O Min. Celso de Mello, em seu voto na ADPF 187, apreciando a configuração constitucional do direito de reunião, afirma que
“a polícia não tem o direito de intervir nas reuniões pacíficas, lícitas, em que não haja lesão ou perturbação da ordem pública. Não pode proibi-las ou limitá-las. Assiste-lhe, apenas, a faculdade de vigiá-las, para, até mesmo, garantir-lhes a sua própria realização. O que exceder a tais atribuições, mais do que ilegal, será inconstitucional.”
Ok, é de se concordar inteiramente com o Ministro. Mas e se o excesso está no próprio exercício da liberdade de reunião? Vamos aos fatos concretos, e desde logo um parêntesis: não estou aqui a me posicionar sobre o mérito dessas manifestações em escolas (as reivindicações vão da reforma da educação e da PEC 241 até o “Fora Temer”), conquanto me pareçam permeadas por desinformação e falácias apocalípticas. A proposta é questionar a falta de limites com que a questão está sendo conduzida pelas autoridades governamentais. O MEC não determinar a desocupação das escolas e ver-se compelido a marcar novo exame nacional para não prejudicar os candidatos que poderiam ser barrados pela ocupação beira o absurdo. A recomendação da Defensoria Pública da União ao MEC para que se abstenha de identificar os responsáveis pelas ocupações, quando a própria CF veda o anonimato ao proteger a liberdade de expressão, escancara a conivência institucional com as arbitrariedades decorrentes dessas ocupações. Com toda a importância que as manifestações sociais tem para a democracia e para a liberdade de expressão, a legitimidade deste movimento em particular, à luz da CF/88, pode e deve ser questionada.

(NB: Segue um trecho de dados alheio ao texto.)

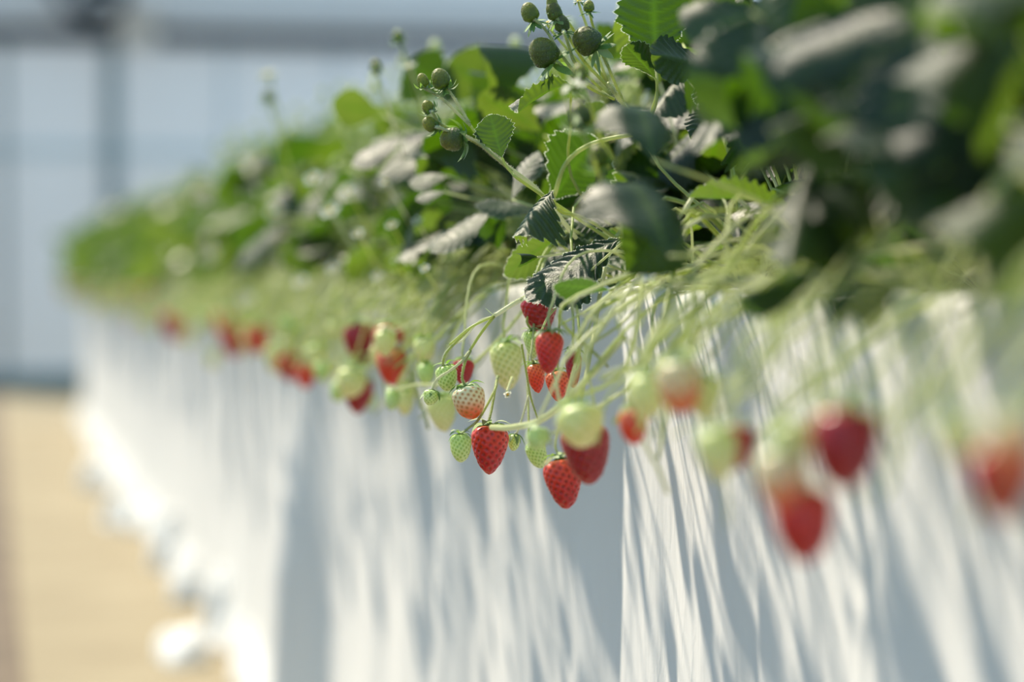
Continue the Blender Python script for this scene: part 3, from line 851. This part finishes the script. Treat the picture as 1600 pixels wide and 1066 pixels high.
fruit(765, 704, 60, 76, 'ripe', 'glossy ripe red strawberry in sharp focus, lowest of the centre cluster', 2.30, tip=(-.02, -1, .12), shape=BERRY[0],
      stem=[(763, 662, 2.30), (768, 640, 2.31), (775, 600, 2.33), (778, 588, 2.34)], **G)
fruit(720, 701, 34, 44, 'green', 'small green seedy strawberry touching the left side of the sharp red one', 2.275, tip=(.02, -1, .1), shape=ROUND,
      stem=[(731, 670, 2.28), (748, 655, 2.295), (772, 612, 2.31), (776, 595, 2.33)], **G)
fruit(734, 630, 52, 52, 'blush', 'whitish ripening strawberry with orange tip in sharp focus above the red one', 2.29, tip=(.22, -1, .15), shape=ROUND,
      stem=[(722, 590, 2.29), (727, 565, 2.295), (735, 548, 2.30)], **G)
fruit(698, 592, 34, 40, 'green', 'small green strawberry left of the whitish one, tucked under curved stems', 2.31, tip=(.1, -1, .15), shape=ROUND,
      stem=[(692, 568, 2.305), (697, 552, 2.30), (712, 535, 2.30), (735, 512, 2.295)], **G)
fruit(673, 622, 25, 24, 'green', 'tiny green fruitlet on a curved stem, leftmost sharp fruit of the cluster', 2.285, tip=(-.25, -1, .2), shape=KNOB, sep='wrap',
      stem=[(676, 607, 2.285), (684, 592, 2.285), (705, 578, 2.285), (722, 564, 2.29), (733, 550, 2.30)], **G)
fruit(724, 582, 34, 40, 'ripe_shaded', 'dark red strawberry half hidden behind the curved stems in focus', 2.46, tip=(0, -1, .1), **G)
fruit(692, 648, 46, 56, 'pale', 'soft pale cream strawberry just behind the whitish ripening one', 2.60, tip=(.15, -1, .1), **G)
fruit(792, 573, 52, 74, 'pale', 'large pale unripe strawberry hanging alone right of the sharp stems', 2.50, tip=(.05, -1, .1), shape=BERRY[2], hero=True)
fruit(803, 692, 19, 26, 'green', 'tiny closed green fruitlet right of the sharp red strawberry', 2.32, tip=(-.1, -1, .1), shape=KNOB, sep='wrap', hero=True,
      stem=[(808, 676, 2.32), (817, 650, 2.32), (826, 618, 2.33)], sr=0.0008)
st = stalk_part('A', [(815, 538, 2.32), (822, 580, 2.325), (829, 620, 2.33), (842, 660, 2.33)], 0.0011, 0.0008, 'fruit_stalk', True)
fruit(844, 492, 58, 60, 'ripe_shaded', 'dark red strawberry directly under the bright ribbed leaf', 2.37, tip=(.1, -1, .1), shape=BERRY[1], **G)
fruit(832, 540, 26, 44, 'green', 'slim pale green strawberry beneath the dark red one under the ribbed leaf', 2.36, tip=(.1, -1, .1), **G)
fruit(858, 552, 44, 66, 'ripe', 'slightly blurred bright red strawberry right of the thin upright stem', 2.17, tip=(-.05, -1, .1), **G)
fruit(838, 592, 30, 46, 'orange', 'pink-red seedy strawberry peeking from behind the thin upright stem', 2.34, tip=(.15, -1, .1), **G)
fruit(872, 604, 40, 48, 'orange', 'orange-red strawberry behind slanting stems beside the pink-red one', 2.30, tip=(0, -1, .1), **G)
fruit(896, 578, 26, 58, 'ripe_shaded', 'narrow dark red strawberry among slanting stems right of centre', 2.25, tip=(0, -1, .1), **G)
fruit(840, 712, 32, 42, 'green', 'green seedy strawberry at the upper left of the red pair', 2.37, tip=(.35, -1, .1), shape=ROUND, **G)
fruit(881, 757, 60, 78, 'ripe', 'ripe red strawberry hanging lowest in the pair right of the sharp one', 2.20, tip=(.12, -1, .1), shape=BERRY[2], **G)
fruit(917, 710, 78, 96, 'ripe_shaded', 'large dark red blurred strawberry, upper one of the pair right of the sharp one', 2.05, tip=(.1, -1, .1), **G)
fruit(908, 668, 74, 66, 'pale', 'pale blurred strawberry in front of the large dark red one', 1.88, tip=(.2, -1, .3))
fruit(840, 688, 36, 36, 'green', 'blurred green fruitlet left of the large dark red strawberry', 2.02, tip=(-.1, -.8, .6), sep='wrap')
# right foreground
R_ = [(990, 668, 46, 56, 'orange', 'blurred orange-tipped strawberry hanging right of the large dark red one', (.05, -1, .1), .48),
      (1012, 622, 62, 70, 'pale', 'blurred pale strawberry above the small orange-tipped one', (0, -1, .2), .46),
      (1062, 606, 74, 84, 'blush', 'blurred cream and orange strawberry right of the pale one, high in the fruit line', (.1, -1, .2), .46),
      (1100, 622, 60, 70, 'pale', 'blurred yellowish strawberry beside the cream and orange one', (.1, -1, .2), .48),
      (1152, 700, 56, 70, 'ripe_shaded', 'blurred dark red strawberry behind a pale one, between centre and right clusters', (-.05, -1, .1), .48),
      (1122, 712, 66, 84, 'pale', 'blurred pale strawberry overlapping the dark red one right of centre', (.05, -1, .2), .455),
      (1320, 702, 108, 128, 'ripe_shaded', 'very large blurred dark red strawberry in the right foreground', (-.05, -1, .1), .47),
      (1256, 822, 96, 118, 'ripe', 'blurred orange-red strawberry, lowest fruit in the right foreground', (.05, -1, .1), .46),
      (1222, 752, 84, 96, 'blush', 'blurred whitish strawberry above the lowest red one on the right', (0, -1, .2), .445),
      (1238, 700, 64, 78, 'pale', 'blurred pale green strawberry left of the very large dark red one', (0, -1, .2), .45),
      (1566, 756, 104, 122, 'ripe', 'blurred red strawberry cut by the right edge of the picture', (-.05, -1, .1), .47),
      (1494, 686, 60, 74, 'pale', 'blurred yellow-green strawberry left of the red one at the right edge', (0, -1, .2), .46),
      (1585, 688, 80, 80, 'blush', 'blurred pale strawberry on top of the red one at the right edge', (0, -1, .3), .445)]
for px, py, w, h, k, l, t, X in R_: fruit(px, py, w, h, k, l, X=X, tip=t)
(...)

Os estudantes responsáveis pela ocupação de escolas tomaram a posse de bens públicos afetados a uma destinação específica, que é a efetivação do direito fundamental à educação. O espaço físico de uma escola de modo nenhum se encaixa na noção de “local aberto ao público” previsto no inc. XVI do art. 5o. Ainda que a escola seja pública, seu espaço é destinado ao uso por alunos e professores para o desenvolvimento de atividade didáticas, e ninguém em sã consciência deseja que seus filhos frequentem escolas abertas ao público, acessíveis portanto a toda e qualquer pessoa que lá deseje entrar e permanecer sem motivo específico. Além disso, a ocupação é indevida porque frustra “outra reunião anteriormente convocada”, o que facilmente enquadra o calendário acadêmico das aulas (que também são “reuniões” previamente convocadas que vinculam seus participantes em torno de expectativas comuns – por que não?). E também é indevida porque frustra a liberdade fundamental de ir e vir prevista no inc. XV, de alunos e professores que se veem impedidos de acessar à escola para o cumprimento do objetivo que é a sua própria razão de ser: a realização do direito fundamental à educação.
Desta vez o Poder Judiciário tem feito sua parte, concedendo as ordens judiciais para a desocupação das escolas. O Executivo, contudo, sem êxito nas negociações, tem optado por não executá-las à força para o restabelecimento da ordem, por recomendação da própria DPU. No grande contexto, vivemos tempos de democracia fragilizada onde ninguém quer parecer opressor: de um lado, Michel Temer patina sobre uma fina camada de gelo e a última coisa que lhe cairia bem seria a repressão sobre esses jovens manifestantes. De outro, ninguém no alto escalão do governo deseja que a mídia bombardeie a população com cenas de violência policial sobre os pobres estudantes que simplesmente manifestam por melhorias nas condições de ensino. Assim, os estudantes-ocupantes é que mantem a ordem – a sua ordem – impondo-a ao resto do país. Pensando bem, realmente não são de admirar os nossos pífios resultados em todos os indicadores de educação.